Saturday, December 17, 2005

imprisoned intellectuals

In the course of trying to repair a link in my Dhoruba bin Wahad entry I found an online draft of the book Imprisoned Intellectuals: US Political Prisoners and Social Justice edited by Joy James.

This larger work not only includes a section on Dhoruba bin Wahad but also Jalil Muntaqim, Safiya Bukhari, and many other activists coming from a wide range of perspectives (Muslim, Latino, Native American, former Black Panthers etc.)

Friday, December 16, 2005

black cats who became muslim

Some time ago, a Sunni African-American Muslim blogger had asserted that African-American Sunnis weren't doing as much in Black communities as Farrakhan and the Nation of Islam. And to be honest, the fact that he said so kind of annoyed me.... not just because I thought he was wrong, but because of the nagging suspicion that he might be right. So I felt compelled to try to disprove him by trying to point to Black Sunni activists and doing entries on them at Planet Grenada.

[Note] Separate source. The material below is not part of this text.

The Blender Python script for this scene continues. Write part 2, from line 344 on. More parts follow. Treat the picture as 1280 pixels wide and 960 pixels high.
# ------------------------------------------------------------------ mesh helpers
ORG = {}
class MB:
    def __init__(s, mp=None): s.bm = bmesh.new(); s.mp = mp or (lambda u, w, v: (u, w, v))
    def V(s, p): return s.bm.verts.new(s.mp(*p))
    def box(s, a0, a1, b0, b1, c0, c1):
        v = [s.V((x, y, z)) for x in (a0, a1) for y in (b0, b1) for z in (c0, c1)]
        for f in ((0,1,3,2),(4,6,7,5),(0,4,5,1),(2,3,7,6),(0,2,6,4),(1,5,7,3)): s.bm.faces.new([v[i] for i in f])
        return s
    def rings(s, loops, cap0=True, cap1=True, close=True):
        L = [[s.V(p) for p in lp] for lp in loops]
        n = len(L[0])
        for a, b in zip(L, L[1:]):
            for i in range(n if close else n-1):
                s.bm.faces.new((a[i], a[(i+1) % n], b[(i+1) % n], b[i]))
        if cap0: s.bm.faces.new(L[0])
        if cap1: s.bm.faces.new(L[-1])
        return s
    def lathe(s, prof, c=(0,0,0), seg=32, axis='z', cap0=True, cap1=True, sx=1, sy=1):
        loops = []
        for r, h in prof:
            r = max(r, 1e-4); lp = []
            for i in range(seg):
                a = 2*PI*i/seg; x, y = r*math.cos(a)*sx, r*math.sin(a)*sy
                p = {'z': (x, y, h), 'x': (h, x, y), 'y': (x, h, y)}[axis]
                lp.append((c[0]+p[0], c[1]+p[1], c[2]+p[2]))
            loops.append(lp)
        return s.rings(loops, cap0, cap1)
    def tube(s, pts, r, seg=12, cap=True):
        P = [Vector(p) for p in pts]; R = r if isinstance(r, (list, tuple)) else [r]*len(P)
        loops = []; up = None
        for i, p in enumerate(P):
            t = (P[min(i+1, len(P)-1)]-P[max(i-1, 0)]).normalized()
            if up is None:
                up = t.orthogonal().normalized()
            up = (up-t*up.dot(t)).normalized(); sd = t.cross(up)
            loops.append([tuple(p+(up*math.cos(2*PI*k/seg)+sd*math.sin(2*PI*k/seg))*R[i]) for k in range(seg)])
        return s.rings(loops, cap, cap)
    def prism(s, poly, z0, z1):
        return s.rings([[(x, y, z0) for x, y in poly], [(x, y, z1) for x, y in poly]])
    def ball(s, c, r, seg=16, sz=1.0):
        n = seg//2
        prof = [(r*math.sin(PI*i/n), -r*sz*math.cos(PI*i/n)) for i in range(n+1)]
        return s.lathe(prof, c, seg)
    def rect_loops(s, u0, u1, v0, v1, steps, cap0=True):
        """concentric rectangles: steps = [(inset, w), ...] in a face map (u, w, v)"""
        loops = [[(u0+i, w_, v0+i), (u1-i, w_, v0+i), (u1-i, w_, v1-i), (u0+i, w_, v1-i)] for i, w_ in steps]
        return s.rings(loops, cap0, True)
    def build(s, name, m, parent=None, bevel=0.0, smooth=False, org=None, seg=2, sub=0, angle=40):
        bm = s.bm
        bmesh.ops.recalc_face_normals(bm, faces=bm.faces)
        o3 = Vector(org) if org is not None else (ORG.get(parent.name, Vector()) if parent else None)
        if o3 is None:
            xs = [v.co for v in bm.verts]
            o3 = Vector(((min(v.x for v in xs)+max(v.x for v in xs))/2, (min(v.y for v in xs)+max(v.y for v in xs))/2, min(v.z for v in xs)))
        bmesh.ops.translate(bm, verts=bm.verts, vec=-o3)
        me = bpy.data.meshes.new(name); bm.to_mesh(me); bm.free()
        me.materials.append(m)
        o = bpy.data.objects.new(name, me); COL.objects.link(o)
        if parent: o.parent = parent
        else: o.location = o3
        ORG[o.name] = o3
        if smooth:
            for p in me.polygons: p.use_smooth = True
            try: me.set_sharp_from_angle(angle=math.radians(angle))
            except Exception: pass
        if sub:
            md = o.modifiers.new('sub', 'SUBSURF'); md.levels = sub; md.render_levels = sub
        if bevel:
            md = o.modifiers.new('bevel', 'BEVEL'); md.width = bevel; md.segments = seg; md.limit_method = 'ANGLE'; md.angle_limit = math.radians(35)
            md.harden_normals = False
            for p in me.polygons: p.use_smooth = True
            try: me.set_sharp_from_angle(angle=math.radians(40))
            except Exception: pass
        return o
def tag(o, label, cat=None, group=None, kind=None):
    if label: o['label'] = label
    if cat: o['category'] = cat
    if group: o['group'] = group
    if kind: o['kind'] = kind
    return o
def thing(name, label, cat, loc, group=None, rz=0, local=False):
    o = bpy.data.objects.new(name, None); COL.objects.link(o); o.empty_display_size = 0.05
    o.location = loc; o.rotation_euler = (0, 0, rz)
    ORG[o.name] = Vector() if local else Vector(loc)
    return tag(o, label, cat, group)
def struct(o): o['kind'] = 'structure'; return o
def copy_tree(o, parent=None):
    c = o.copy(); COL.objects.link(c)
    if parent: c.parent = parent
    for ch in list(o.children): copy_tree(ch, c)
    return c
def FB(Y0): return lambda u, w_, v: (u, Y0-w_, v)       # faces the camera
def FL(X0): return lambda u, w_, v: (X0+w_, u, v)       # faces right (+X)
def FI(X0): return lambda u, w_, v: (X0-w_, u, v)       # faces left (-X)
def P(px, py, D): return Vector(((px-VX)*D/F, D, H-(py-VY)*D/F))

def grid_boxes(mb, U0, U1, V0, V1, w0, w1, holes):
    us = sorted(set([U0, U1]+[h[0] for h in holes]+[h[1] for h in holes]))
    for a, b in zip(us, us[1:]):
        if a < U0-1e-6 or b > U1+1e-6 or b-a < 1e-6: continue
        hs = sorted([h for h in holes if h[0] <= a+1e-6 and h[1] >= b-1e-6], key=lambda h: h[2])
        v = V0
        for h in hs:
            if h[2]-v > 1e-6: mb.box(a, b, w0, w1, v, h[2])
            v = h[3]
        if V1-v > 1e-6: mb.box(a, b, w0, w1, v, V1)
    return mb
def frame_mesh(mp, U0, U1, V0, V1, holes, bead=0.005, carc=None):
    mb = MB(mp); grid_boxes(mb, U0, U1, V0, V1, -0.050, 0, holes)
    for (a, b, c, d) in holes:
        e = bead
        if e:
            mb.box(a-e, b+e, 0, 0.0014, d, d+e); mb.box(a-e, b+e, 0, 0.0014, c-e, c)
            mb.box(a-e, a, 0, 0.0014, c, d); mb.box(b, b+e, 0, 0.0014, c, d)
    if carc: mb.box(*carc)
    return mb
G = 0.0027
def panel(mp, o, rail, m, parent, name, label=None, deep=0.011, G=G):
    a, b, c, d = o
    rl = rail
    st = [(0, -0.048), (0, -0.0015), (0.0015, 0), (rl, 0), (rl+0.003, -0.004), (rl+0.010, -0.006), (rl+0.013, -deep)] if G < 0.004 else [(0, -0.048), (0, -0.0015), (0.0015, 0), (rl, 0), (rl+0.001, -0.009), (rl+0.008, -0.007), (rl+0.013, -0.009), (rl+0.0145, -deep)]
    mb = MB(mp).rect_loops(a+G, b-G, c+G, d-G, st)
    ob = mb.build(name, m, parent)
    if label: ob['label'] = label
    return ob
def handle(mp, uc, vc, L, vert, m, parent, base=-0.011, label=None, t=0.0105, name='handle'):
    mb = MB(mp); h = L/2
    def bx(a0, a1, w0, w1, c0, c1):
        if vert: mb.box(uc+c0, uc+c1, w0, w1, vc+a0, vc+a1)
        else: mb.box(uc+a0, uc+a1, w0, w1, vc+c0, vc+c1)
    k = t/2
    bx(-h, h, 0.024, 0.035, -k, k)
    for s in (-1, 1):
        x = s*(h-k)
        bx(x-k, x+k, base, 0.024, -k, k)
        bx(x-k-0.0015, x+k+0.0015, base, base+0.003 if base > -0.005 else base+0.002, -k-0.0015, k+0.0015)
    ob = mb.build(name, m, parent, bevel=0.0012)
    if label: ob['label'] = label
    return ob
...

In the process, what I found is that there are alot of Sunni individuals and organizations quietly doing alot of positive work in the Black community. But because they don't seek out controversy, they don't get the same kind of media attention which Farrakhan or the Nation do.

In particular, I found a group of African-American Muslims who were all former Black Panthers and it made me really curious to see how many African-American Muslims came to Islam along that particular trajectory. It would be good if someone could do more research on the phenomena. Perhaps some Panthers are left unsatisfied by Marxist materialism and so they feel a need for more spirituality and become Muslim. That would be my guess, but to be honest I really don't know.

I've been mulling this subject over for a while, but it came up again for me recently because I've reading about, and working on a blog entry for, Malik Rahim who has been in the news lately. He is a (you guessed it) former Black Panther but is still very much involved in community activism. He lives in New Orleans and is running as the Green Party candidate for mayor. I'm tentatively assuming that he's probably Muslim but I'm trying to find out more information about him online.

remember imam jamil al-amin
nuh washington
dhoruba bin wahad
interview with safiya bukhari
jalil abdul muntaqim
mustafa ibn talib

prison islam
another piece on prison islam

young lords
a really nice black panther page

(i may need to fix some links)

Sunday, May 15, 2005

dhoruba bin wahad

Dhoruba Bin Wahad (like Jamil al-Iman in this respect) is a former Black Panther who became Muslim. He spent 19 years in prison, but his conviction was ultimately overturned in 1990, when he became the first imprisoned Black Panther leader to overturn his conviction based on evidence obtained from COINTELPRO itself.

At present, Dhoruba Bin Wahad lives in Accra, Ghana where he continues organizing and writing especially on Pan-Africanism and the prison system.

I found a number of interesting links related to his life and activities.

An open letter to Al Sharpton from June 2004

interview with Dhoruba Bin Wahad and Bill Weinberg in 1995

Dhoruba himself wrote Toward Rethinking Self-Defense in a Racist Culture: Black Survival in a United States in Transition from the book "Still Black, Still Strong --Survivors of the War Against Black Revolutionaries" (about Assata, Dhoruba and Mumia)

He also wrote The Siege of Fallujah, Iraq: Another Page in the West’s Long Running War with Islam

Summaries of the cases of several imprisoned political activists (along with Dhoruba Bin Wahad, there is some information on Leonard Peltier, Geronimo Pratt, Mumia Abu Jamal and Marshall Eddie Conway). At this time, Dhoruba Bin Wahad and Geronimo Pratt are the only ones who have been released.

There is a VERY bizzare and VERY eclectic book available free online called The Ibogaine Story: Report on the STATEN ISLAND PROJECT Ibogaine is an experimental drug which is extracted from a plant used in certain Central African initiation ceremonies. Dhoruba Bin Wahad gets his own chapter of the book as a part of a discussion on the anti-drug activities of the Black Panther Party (and he also appears elsewhere). But seriously, the book goes all over the place, from literature, to politics to biblical criticism, to discussions of gnosticism and science-fiction to the history of agriculture to neurology to pharmocology to quantum physics.